We stayed in quaint Port Washington, tasted wine in scenic Cedarburg, and enjoyed drinks and shopping at the Bay Shore Town Center and Historic Third Ward district in Milwaukee. Of course no trip to Wisconsin at the end of June would be complete without a trip to the greatest music festival in the world, Summerfest on Milwaukee’s downtown lakefront. We saw great local bands, as well as two great sets by Aloe Blacc and Big Head Todd and The Monsters.
I also reconnected with two musician friends that I had played with in my mid-twenties. My old bass player and I got to see our former guitar player in his country band, The Rocky Oster Mountain Band. After his show, we spent the rest of the evening checking out other bands and laughing over old band stories. Even after all these years, it felt like we had only been apart a couple of months.
The only part of the trip that was difficult, was visiting my uncle in a nursing home. Last year, I had spent a few days with him at his house and although not totally self-sufficient, with weekly home care visits, he was doing pretty well on his own. One morning we sat in his kitchen and listened to his Bose cd player. As the music of Dean Martin and John Williams movie scores filled the house, he talked about how much I loved to listen to music with him when I was a little girl.

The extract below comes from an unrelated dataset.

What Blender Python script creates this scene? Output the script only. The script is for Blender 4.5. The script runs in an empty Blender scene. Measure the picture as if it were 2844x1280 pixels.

“You would ask me to play Elvin and The Chipmunks over and over again,” he laughed.
The last year has not been good to him and when I went to the nursing home the first day, after about ten minutes, he told me he had nothing more to say. Even trying to prod him into telling some of the old stories he loved to tell was unsuccessful. As I left, I asked if he wanted anything from his house.
“I could bring your cd player over and your cds.”
He brightened up just a little. “That would be fine,” he said
The next day, I brought it over and hooked it up. We listened to John Williams’s greatest hits and although last year, he knew every single one, this time around, he only remembered the Superman theme. It was the first time I saw him smile.
By the end of the week, when I came to see him, he asked, “Can somebody please change the cd? And can you go the house to get the rest of them?”
We spent the last morning listening to the soundtracks from The Music Man, Mary Poppins and The King and I. He not only remembered the songs, he remembered who sang them and at times, even sang along, smiling and tapping his feet on the foot guards on his wheelchair.
My vacation usually doesn’t have a theme, but coming home on the plane, I realized this one did. Friends brought together and an older man, depressed, finally feeling some joy. What did it have in common? The power of music. Time for me to get back to playing some myself.